WHAT TO WORK ON:
Print, exactly as they stand, the lines from the start of the listing to the line containing "PI = math.pi", inclusive.

INFORMATION PROVIDED:
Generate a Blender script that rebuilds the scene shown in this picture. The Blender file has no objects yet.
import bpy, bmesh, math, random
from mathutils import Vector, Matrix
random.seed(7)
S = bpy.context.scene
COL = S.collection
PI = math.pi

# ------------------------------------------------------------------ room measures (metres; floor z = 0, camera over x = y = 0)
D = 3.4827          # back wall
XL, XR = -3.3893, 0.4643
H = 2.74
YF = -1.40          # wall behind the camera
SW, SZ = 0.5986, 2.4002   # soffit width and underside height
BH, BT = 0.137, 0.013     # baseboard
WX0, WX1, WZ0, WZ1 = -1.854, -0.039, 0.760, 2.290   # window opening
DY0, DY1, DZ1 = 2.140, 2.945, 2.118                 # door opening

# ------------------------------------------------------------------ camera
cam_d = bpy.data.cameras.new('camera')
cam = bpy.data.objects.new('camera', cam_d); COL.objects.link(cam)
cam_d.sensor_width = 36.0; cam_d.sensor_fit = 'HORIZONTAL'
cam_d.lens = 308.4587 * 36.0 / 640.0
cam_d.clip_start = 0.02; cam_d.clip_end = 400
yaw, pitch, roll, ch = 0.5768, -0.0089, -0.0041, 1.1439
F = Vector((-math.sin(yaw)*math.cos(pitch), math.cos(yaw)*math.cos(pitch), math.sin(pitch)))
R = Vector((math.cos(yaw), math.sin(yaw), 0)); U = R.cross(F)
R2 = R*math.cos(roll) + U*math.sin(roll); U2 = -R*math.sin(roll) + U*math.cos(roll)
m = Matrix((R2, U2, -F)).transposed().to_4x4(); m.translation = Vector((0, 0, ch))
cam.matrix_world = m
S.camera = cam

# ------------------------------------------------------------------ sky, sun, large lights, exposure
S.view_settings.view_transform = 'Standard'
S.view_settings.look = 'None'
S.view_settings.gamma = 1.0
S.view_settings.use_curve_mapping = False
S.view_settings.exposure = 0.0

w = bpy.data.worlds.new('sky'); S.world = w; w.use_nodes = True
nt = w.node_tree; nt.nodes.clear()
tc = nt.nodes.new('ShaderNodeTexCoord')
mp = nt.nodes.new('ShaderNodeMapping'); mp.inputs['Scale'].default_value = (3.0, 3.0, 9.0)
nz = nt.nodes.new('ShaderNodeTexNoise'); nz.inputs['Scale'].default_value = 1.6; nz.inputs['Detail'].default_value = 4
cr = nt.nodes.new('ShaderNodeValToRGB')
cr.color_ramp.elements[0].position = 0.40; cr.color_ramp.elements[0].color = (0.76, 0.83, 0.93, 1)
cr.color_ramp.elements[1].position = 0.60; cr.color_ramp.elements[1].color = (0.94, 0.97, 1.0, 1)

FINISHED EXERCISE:
Generate a Blender script that rebuilds the scene shown in this picture. The Blender file has no objects yet.
import bpy, bmesh, math, random
from mathutils import Vector, Matrix
random.seed(7)
S = bpy.context.scene
COL = S.collection
PI = math.pi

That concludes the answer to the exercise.